Egypt's preliminary investigation into the crash of the Russian Metrojet A321 jet that killed 224 people on board during the last week of October has found no traces of illegal activity leading to the crash, despite Russia, the U.S. and U.K. now believing a bomb downed the plane.

The Egyptian Civil Aviation Ministry has issued a statement saying: "The technical investigative committee has, so far, not found anything indicating any illegal intervention or terrorist action." Despite contradicting a consensus reached in other countries, the ministry did not provide an alternate version of events for the plane crash.

Kremlin spokesman Dmitry Peskov declined to comment on the statement. "I can only remind you of the verdict reached by our experts, who concluded that this was a terrorist act," he told state news agency Itar-Tass .

Soon after the crash of the passenger airline in Egypt's Sinai peninsula, several theories as to the cause emerged, as a local affiliate with the Islamic State militant group (ISIS) claimed responsibility but did not say how they downed it. Egyptian president Abdel Fattah el-Sissi dismissed this as propaganda, and a BBC report stated that the plane was flying further than the reach of the most serious missiles the fighters in Sinai could possibly have.

Kogalymavia, the airline that runs Metrojet, was quick to dismiss faults with the plane as reason for the crash—it had been inspected in 2013—or errors made by the pilot, who had over 12,000 hours of flying experience. Meanwhile the jet's last refuelling point in Russia published information that it was travelling with more than enough fuel.

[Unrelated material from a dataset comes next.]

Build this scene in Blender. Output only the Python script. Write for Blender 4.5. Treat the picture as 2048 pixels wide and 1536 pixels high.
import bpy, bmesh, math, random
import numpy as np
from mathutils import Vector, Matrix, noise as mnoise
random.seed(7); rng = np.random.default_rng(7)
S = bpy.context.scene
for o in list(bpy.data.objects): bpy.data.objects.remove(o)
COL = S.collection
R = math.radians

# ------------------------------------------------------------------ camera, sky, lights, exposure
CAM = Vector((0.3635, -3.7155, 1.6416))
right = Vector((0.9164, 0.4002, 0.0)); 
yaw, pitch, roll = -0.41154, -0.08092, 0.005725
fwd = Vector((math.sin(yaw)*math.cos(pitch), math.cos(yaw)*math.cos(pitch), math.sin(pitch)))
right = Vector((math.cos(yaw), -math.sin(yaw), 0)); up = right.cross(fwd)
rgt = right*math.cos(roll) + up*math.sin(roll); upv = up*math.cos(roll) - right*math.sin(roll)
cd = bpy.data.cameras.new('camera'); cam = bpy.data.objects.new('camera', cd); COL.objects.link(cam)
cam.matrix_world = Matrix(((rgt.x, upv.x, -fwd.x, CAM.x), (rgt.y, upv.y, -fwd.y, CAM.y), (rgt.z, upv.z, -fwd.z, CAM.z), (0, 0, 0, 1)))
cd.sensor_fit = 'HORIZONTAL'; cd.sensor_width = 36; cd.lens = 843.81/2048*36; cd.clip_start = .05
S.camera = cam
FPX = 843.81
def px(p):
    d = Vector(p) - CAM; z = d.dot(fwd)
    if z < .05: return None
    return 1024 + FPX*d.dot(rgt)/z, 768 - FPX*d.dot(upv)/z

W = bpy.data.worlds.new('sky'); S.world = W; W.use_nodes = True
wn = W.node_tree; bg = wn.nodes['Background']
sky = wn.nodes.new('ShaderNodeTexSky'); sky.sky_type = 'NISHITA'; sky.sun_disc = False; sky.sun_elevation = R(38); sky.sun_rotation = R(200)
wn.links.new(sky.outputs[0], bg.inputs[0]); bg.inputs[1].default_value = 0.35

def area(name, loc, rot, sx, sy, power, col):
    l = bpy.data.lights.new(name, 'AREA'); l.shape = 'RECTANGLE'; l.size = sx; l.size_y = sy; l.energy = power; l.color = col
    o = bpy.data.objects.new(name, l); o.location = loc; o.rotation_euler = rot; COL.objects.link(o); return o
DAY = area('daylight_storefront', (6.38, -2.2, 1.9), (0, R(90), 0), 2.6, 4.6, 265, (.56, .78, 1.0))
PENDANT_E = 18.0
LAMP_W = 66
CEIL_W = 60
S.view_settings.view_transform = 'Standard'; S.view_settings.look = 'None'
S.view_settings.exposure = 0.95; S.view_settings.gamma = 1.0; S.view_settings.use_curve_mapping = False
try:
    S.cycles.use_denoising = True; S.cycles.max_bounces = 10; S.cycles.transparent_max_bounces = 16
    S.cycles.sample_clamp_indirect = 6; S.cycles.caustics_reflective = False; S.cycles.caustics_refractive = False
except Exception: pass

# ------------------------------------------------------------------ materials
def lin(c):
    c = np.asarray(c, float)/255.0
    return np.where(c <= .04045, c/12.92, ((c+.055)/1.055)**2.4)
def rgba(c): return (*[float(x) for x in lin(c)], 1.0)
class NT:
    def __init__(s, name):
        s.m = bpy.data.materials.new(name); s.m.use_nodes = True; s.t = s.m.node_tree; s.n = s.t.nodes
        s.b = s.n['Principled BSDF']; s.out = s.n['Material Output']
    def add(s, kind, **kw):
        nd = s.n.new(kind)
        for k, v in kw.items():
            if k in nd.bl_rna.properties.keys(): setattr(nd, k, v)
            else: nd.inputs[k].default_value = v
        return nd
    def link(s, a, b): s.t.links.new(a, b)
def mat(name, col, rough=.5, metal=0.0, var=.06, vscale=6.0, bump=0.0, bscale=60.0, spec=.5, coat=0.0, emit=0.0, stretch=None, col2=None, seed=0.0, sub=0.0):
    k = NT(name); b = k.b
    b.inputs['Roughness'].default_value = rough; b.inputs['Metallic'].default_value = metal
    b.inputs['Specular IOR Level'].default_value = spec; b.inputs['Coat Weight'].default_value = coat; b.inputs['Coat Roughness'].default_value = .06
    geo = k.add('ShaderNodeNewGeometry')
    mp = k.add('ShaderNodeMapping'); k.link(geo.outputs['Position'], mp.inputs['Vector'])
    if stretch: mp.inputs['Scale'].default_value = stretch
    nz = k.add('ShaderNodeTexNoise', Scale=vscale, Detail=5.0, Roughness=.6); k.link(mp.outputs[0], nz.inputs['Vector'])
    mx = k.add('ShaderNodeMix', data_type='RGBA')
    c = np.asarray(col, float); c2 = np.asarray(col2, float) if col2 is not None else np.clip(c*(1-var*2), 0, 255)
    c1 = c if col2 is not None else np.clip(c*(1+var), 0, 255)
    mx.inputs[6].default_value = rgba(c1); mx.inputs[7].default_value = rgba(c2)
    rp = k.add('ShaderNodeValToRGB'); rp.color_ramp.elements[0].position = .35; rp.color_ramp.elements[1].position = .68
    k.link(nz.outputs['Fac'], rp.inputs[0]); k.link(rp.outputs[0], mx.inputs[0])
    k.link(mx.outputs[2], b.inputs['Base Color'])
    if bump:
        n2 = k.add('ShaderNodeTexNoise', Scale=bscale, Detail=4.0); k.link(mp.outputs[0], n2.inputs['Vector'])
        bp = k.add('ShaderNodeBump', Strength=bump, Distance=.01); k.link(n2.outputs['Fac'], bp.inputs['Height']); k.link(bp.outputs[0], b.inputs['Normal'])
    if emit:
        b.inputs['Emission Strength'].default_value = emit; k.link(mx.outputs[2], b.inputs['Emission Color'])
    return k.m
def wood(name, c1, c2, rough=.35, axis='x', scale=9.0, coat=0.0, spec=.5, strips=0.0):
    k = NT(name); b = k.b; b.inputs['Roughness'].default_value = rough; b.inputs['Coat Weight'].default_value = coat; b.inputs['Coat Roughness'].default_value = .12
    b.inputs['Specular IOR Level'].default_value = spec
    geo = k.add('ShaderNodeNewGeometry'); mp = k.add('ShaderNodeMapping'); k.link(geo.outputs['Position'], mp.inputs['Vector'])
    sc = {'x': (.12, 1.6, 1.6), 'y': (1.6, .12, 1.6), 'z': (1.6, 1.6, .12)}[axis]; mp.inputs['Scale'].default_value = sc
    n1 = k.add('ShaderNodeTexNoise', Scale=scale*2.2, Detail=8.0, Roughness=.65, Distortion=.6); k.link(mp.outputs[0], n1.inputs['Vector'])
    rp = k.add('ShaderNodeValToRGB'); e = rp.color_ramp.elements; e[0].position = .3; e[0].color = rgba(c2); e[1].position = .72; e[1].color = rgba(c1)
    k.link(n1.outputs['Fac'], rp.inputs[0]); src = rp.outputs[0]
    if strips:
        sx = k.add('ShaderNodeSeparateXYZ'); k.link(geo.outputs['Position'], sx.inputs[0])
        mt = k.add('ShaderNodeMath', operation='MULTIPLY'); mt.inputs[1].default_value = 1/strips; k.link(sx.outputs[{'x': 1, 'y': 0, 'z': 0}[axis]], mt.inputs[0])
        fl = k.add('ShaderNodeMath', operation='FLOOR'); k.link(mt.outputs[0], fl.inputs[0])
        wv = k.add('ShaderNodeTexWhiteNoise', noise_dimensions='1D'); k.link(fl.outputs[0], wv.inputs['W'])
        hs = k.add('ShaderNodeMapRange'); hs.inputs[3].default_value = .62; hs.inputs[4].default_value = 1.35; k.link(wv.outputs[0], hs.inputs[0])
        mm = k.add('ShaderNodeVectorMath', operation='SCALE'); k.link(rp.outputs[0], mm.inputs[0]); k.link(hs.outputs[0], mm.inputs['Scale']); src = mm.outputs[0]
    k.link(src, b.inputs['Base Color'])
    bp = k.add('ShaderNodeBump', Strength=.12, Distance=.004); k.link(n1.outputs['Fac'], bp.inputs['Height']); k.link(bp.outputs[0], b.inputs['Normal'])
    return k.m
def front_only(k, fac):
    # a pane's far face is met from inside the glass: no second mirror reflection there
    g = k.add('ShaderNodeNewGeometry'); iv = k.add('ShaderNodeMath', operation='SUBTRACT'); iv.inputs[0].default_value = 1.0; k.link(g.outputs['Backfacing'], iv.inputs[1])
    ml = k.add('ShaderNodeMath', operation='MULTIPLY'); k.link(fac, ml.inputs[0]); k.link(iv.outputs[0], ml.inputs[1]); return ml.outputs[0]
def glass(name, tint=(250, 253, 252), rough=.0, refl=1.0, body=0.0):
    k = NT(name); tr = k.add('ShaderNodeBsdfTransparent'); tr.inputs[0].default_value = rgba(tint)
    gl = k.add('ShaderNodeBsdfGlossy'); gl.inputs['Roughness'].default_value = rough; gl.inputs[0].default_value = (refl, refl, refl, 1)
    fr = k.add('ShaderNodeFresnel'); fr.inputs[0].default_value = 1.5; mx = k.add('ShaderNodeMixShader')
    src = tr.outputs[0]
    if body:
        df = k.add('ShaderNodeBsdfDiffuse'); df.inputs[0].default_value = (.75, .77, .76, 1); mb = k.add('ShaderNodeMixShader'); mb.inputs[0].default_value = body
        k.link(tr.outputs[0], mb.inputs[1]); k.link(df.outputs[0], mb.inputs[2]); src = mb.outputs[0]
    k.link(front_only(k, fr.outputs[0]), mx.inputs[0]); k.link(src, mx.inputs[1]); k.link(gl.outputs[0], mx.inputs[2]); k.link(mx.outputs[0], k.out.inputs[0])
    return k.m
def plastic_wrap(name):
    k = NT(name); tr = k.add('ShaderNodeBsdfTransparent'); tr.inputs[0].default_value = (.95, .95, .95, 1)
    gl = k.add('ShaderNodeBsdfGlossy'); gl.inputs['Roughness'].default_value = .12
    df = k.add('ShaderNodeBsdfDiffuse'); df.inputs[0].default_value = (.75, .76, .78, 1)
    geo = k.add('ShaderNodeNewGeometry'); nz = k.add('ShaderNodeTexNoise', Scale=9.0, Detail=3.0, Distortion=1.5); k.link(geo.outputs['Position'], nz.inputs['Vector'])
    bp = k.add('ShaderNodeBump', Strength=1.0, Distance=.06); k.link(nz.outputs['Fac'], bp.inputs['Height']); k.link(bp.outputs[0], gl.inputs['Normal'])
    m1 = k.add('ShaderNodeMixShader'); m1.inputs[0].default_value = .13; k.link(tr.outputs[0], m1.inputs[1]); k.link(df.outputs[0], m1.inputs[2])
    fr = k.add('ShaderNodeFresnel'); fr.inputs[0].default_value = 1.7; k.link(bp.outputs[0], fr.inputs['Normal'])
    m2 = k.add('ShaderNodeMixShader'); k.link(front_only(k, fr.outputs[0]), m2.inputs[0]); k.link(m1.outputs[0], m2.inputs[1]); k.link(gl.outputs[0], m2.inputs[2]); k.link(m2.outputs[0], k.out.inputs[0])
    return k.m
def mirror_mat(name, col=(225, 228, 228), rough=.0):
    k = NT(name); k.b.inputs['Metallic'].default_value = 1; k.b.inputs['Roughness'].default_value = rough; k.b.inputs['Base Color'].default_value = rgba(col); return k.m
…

Amid suggestions that a bomb on board brought down the jet, the U.K. stopped flights from Sharm el-Sheikh airport—from which the A321 had departed—and U.S. President Barack Obama said Washington is "very seriously" considering the possibility that a bomb had downed the plane. Philip Hammond, the U.K. foreign secretary, voiced a similar opinion, saying that there was a "significant possibility" the jet went down as a result of an ISIS attack.

Despite Russia's initial reluctance to give way to the theory of a bomb on board before the investigation reached a conclusion, the chief of Russia's federal security services, Alexander Bortnikov, asked Russia to suspend flights to Egypt in November as a safety precaution.

Less than two weeks after the crash, Bortnikov told Putin in a televised meeting that it was likely that an explosion of an improvised device downed the plane and that he considered this a "terrorist act". Following the broadcast, ISIS published a purported image of the device in their propaganda magazine Dabiq. The group said the attack came in response to "Russia's thoughtless decision" to begin airstrikes in Syria during the last week of September.